Marola, la Singer y la muñeca


La casa era como de otro siglo. Paredes altas con ladrillo a la vista y un techo como un cielo del que colgaban salamines y chorizos.
La gente pasaba por el frente de la casa caminando, en bicicleta o a caballo y gritaba el mantra para entrar: Marolaaaa!!! Y allí mi tía abuela habilitaba el paso. 
La silla de madera pintada de azul y el asiento de paja se ofrecía junto con el mate o el vaso de vino bajo el alero.
Allí, las tardes pasaban entre gallinas y granos de maíz. La televisión blanco y negro con una mañanita de tres colores yacía obsoleta en un rincón del comedor. La radio muda en la cocina nunca se prendía cuando había gente en la casa.
Era muy pibe y esas escapadas hasta la quinta en Mercedes (provincia de Bs As) por la vieja Gaona tenían gusto a viaje en el tiempo.
En lo de Marola había que bombear manualmente para tomar agua fresca de las napas. 
Se producía lo que se comía. Se trabajaba bajo el sol y se agradecía al cielo por lo que la tierra otorgaba. 
El astro rey era el reloj del día. Se laburaba mientras había luz.  Luego, el fuego, la charla, la mesa compartida, las historias, cuentos y leyendas de boca en boca; de mesa en mesa y de noche en noche copaban la parada.
Alguien decía algo de una pelota o una Singer. Muchos miraban al piso y callaban. Contaban el misterio de adiós que siembra el tren como decía el poeta de Añatuya; y el secreto del reloj de las estaciones clavado en la hora macabra en que Frondizi decidió cerrar la Trocha, para qué  los tambos cedieran al monopolio, el milagro de la leche en cada mesa.
En la esquina del comedor, un cuadro de madera portaba un equipo de Boca del 54 y la pared apilaba calendarios de Alpargatas dibujados por Molina Campos que siempre llegaban al 55.
Veinte años de olvido y  silencio refugiados en los recuerdos de la estación y los peones en el almacén mientras la taba volaba por el aire para siempre caer de culo.

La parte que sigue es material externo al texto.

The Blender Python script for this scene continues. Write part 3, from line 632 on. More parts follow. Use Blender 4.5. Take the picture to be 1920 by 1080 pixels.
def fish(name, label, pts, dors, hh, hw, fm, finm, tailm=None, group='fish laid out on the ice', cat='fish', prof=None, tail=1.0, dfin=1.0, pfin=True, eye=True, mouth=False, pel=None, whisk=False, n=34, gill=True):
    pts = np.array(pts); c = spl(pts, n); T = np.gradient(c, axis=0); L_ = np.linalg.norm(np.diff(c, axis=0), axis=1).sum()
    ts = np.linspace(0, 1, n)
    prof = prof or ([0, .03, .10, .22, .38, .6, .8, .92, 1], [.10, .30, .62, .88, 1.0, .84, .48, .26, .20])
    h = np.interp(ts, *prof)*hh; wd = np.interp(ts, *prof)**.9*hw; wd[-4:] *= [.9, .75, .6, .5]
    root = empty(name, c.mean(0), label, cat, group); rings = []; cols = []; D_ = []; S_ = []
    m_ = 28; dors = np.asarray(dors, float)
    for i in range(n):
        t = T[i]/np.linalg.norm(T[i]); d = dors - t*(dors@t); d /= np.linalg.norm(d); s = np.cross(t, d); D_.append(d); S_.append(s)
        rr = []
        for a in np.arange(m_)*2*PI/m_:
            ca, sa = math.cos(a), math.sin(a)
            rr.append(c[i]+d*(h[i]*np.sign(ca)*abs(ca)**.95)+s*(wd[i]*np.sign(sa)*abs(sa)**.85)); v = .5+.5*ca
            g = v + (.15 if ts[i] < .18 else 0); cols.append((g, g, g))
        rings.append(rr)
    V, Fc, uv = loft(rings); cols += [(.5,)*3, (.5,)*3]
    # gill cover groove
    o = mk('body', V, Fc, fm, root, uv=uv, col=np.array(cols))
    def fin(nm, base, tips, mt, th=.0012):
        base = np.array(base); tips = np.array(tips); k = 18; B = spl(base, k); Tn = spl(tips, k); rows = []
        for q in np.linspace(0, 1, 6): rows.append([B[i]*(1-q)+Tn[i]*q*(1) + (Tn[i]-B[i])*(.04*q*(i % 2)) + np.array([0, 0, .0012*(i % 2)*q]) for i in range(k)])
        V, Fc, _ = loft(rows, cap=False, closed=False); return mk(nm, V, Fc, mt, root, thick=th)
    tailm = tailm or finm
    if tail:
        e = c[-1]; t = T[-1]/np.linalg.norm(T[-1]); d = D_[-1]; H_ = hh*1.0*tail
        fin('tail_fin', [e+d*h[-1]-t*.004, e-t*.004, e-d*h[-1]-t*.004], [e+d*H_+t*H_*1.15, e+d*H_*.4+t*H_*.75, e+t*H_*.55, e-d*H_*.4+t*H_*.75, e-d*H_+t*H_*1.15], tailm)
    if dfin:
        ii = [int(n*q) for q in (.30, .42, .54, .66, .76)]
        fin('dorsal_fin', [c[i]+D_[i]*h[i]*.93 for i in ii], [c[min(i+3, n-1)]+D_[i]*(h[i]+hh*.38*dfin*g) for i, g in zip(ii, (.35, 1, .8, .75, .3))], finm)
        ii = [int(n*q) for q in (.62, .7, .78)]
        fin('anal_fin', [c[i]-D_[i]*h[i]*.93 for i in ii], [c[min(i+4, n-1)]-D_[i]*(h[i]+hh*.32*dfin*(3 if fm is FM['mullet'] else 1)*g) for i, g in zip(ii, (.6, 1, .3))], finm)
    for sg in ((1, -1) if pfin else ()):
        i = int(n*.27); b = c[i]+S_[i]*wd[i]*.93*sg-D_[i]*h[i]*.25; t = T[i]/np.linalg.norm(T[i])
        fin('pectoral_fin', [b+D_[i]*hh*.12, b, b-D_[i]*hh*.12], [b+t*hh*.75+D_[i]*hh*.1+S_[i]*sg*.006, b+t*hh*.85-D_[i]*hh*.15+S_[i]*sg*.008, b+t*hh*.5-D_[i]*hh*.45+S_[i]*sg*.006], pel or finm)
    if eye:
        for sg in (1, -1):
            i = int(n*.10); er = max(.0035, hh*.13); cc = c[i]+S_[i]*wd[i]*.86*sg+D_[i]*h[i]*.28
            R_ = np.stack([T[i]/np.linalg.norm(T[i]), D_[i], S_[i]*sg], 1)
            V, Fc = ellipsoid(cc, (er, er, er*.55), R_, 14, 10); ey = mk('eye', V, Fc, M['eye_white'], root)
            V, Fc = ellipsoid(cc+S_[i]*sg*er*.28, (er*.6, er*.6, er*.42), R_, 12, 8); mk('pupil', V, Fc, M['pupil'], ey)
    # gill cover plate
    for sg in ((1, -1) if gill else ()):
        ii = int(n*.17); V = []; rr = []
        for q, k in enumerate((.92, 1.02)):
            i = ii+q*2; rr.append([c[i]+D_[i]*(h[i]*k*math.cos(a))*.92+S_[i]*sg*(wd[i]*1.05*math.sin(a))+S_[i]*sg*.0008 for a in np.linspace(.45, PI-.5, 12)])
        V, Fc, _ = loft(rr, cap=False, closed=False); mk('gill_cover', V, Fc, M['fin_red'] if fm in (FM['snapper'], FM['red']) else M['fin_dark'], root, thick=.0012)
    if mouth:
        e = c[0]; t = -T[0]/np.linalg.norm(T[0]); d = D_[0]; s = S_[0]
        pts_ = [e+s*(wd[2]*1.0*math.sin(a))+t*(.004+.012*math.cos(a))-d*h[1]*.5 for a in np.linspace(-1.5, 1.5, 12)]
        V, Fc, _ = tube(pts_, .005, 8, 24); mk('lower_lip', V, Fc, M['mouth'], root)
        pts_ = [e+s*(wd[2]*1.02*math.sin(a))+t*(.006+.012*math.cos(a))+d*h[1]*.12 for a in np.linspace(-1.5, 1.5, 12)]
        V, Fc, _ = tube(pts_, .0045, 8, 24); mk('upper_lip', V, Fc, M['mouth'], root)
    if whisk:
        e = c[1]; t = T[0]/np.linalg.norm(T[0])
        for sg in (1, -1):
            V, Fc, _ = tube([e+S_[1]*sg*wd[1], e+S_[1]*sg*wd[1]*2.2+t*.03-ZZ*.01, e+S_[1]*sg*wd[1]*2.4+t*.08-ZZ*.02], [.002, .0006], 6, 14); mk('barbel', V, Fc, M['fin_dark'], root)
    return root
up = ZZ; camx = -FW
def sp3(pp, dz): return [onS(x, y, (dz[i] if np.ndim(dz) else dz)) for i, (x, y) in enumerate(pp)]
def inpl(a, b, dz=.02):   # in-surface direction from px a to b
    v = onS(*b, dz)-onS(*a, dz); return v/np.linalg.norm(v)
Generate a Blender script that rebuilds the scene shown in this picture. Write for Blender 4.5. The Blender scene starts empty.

Allí, en ese paraíso olvidado, la tía se fue volviendo vieja y quedándose cada año un poco más sola. 
Mi viejo le llevaba masas, facturas y galletas; entonces,  ella organizaba para darle el chocolate a los pibes de la zona porque la solidaridad,  el amor o el recuerdo de la Singer , la empulsaban a obrar en consecuencia. 
Una noche el corazón le dijo basta y se durmió para siempre. No hubo celular, ni ambulancia, ni nada más que oscuridad y silencio.
Acaso pudo ser distinto todo, si ella hubiera decidido irse y ya. Cambir su vida, sus animales, sus altas paredes, su taba al aire y el silencio con música de grillo y luz de luciérnaga por una pieza en una calle asfaltada.
Pero prefirió soñar con el tren y la chata en el cruce. Prefirió estar bien cerca de la máquina de coser y pedir con todas sus fuerzas una muñeca; cerrar los ojos y despertarse en el país que le habían robado.
Ojalá haya sido así. El tema es quien le va a dar a los pibes el chocolate; si ya casi  no quedan compatriotas  con pelotas.